Fortress Press Blog

Meet the Fortress Press Team: Yvonne D. Hawkins, Acquisitions Editor

Written by Yvonne D. Hawkins | Aug 15, 2022 4:32:00 PM

You’re new to the Fortress editorial team, so my first question is, what attracted you to apply and ultimately join the Fortress Press team?

My attraction to the Fortress Press team flows from several streams of experiences and callings. First, I’ve known since about the second grade that my life would revolve around the printed word. Meanwhile, my vocational understanding of ministry is centered on using whatever skills God has placed into my hands. And I’m good with words and helping others express what they want to say through words.

Along the way, I also began understanding my calling as a healer. As such, I believe that the healing many people, especially minoritized communities, need requires two types of activities in the world. First, people need support for their recoveries from internalized wounds—theological, psychological, and social—that diminish their human flourishing and identities as people formed in God’s image. And people need the transformation of social and ecclesial structures that create or exacerbate those wounds in the first place.

Joining the Fortress Press team allows me to use my gifts to amplify voices of folks doing transformational and healing work within various disciplines that complement my trainings and orientations. Although I grew up in the Baptist church, most of my seminary-based training has been in Methodist circles. As such, I’ve adopted John Wesley’s understanding of the world as my parish.

 

Could you tell us a bit about your background and how that informs the types of books you’re looking to acquire?

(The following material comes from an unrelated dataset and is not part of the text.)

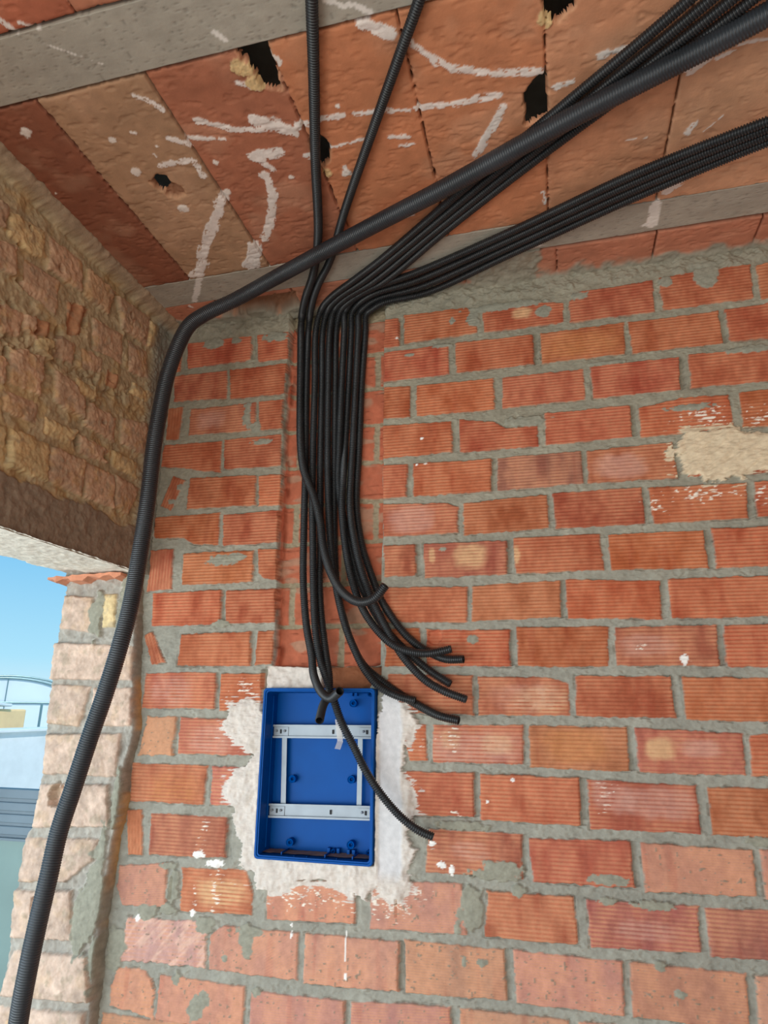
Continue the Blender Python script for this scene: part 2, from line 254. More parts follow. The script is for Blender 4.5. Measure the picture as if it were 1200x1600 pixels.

I grew up steeped in Black church culture, and my family evolved to become a ministerial one. My brother pastors a local church in our hometown of Omaha, Nebraska. And my father just came out of retirement for a second time to serve as an assistant pastor at a church near Raleigh, North Carolina. Ironically, my brother and I have been clergy members longer than our father. My mother and sister keep the three of us white-collared ones grounded. My family also emphasizes education, although much of my childhood was lived in working-class neighborhoods. Among my immediate family members, we have way too many degrees.

Vocationally, I’ve also been a newspaper journalist with accolades in column and editorial writing as well as new product launches. Those experiences helped me hone my approach toward observing and leading public discussions about everyday ways that various systems hinder or help people’s human flourishing. They also helped form my approach toward harnessing convening power and platforms for love, justice, and righteousness. After newspapering, I turned to Christian life coaching and, eventually, pastoral care and counseling with a stint in African American Christian publishing along the way. My areas of acquisition—womanism, social justice, the practices of the church, leadership, and pastoral care and counseling—are natural extensions of those backgrounds.

 

While I’m not a theologian, I’ve heard that our personal theology arises from our own experiences. If you’re willing, could you provide a brief snapshot of your own theology?

I’ve simplified my theology over the years. My basic theology is that we, humans, are in evolving relationships with God, ourselves, creation, and others to figure out what love is from God’s perspective and how to love like God as individuals-in-community. Though I say my theology is simple, I consider myself a womanist, narrative pastoral theologian, and I acknowledge that label takes a bit of unpacking.

As a narrative theologian, I believe that we best understand what’s happening in our evolving relationships by exploring our lived experiences and the stories they tell rather than subscribing to a set of prescriptive doctrines. As a womanist, I believe that I can only authentically start theological inquiry from my particularity. And the same goes for others and their authentic starting points. From my lived experience, I can examine how identity-shaping encounters—systemic, social, cultural, cosmic, and individualistic ones—affect my capacity to fully love myself, God, others, and creation. As a practical theologian, I specialize in pastoral care and counseling to explore ways that faith communities help or hinder human flourishing and liberation from oppressions.

 

What is a piece of media you’ve consumed recently that has resonated with you? It can be a book, TV show, or movie. And why did it resonate with you?

I’m currently leaning into the Starz television series P-Valley and Beyoncé’s newest album, Renaissance. Both pieces of media highlight ways that sexuality can be used subversively, particularly by Black women and queer folks, as a form of humanization and liberation from oppressive forces, even if the dominant culture labels these ways of accessing sexuality as taboo.